Waverley can be at times an uncomfortable read. Its humor is discomforting and its allusions are voluminous. Yet while the story has fallen out of favor for modern audiences it should be reconsidered. Scott’s novel contributes greatly to eighteenth century enlightenment ideas. The model of historical fiction engagessocial progressivism while accepting cultural traditions. His peasants and nobles are vividly rendered, and he undercuts the seriousness of social rebellion with a sense of comedy that fits the subject matter. Two hundred years since, Walter Scott’s Waverley deserves a revival.
Works Cited
Lukács, György. 1983. The History of the Novel. Translated by Hannah Mitchell and Stanley Mitchell. Lincoln: University of Nebraska.

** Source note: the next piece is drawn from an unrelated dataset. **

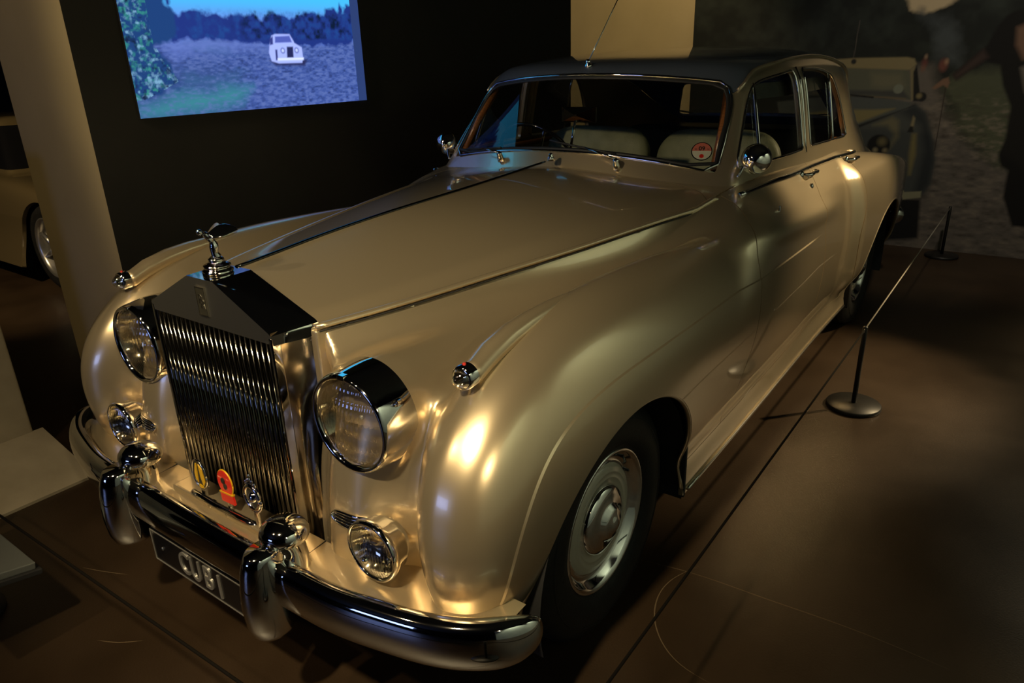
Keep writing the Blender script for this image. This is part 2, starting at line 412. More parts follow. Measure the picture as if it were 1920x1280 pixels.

Rogers, Charles. 1872. The Scottish Branch of the Norman House of Roger; With a Genealogical Sketch of the Family of Playfair. London: J. Rider.
Scott, Walter. 2008. Waverley, Or, ‘Tis Sixty Years Since. Edited by Claire Lamont. Oxford: Oxford UP.
What do you think? Leave a comment.
This is an extremely well written piece of work, especially for the first ever novel, but also very long.
In literature, length is always relative.
Read it a while back and honestly some passages were okay but most of it, was for me, boring, long winded and sometimes plain incomprehensible.
I’ve read many of Scott’s work and I do love Scotland so there’s always enjoyment at that level but the book is too slow for my taste.
He is an excellent storyteller, maybe not for everyone.
I haven’t read this novel, but your useful article might encourage me too! I find that most early novels are quite slow and lengthy, particularly in relation to the fast paced literature and pop-culture of our modern age. We’ve gotten used to being rewarded with immediate satisfaction when we indulge in entertainment, but as you’ve said, some earlier novels require a little patience!
I read the novel for a class at university. I agree that it was long-winded, but I would argue it was more accessible to readers in its serialized version. It was originally published as a serial, and it was wildly popular.
In terms of being a historical novel I think Ivanhoe was somewhat close in chronology.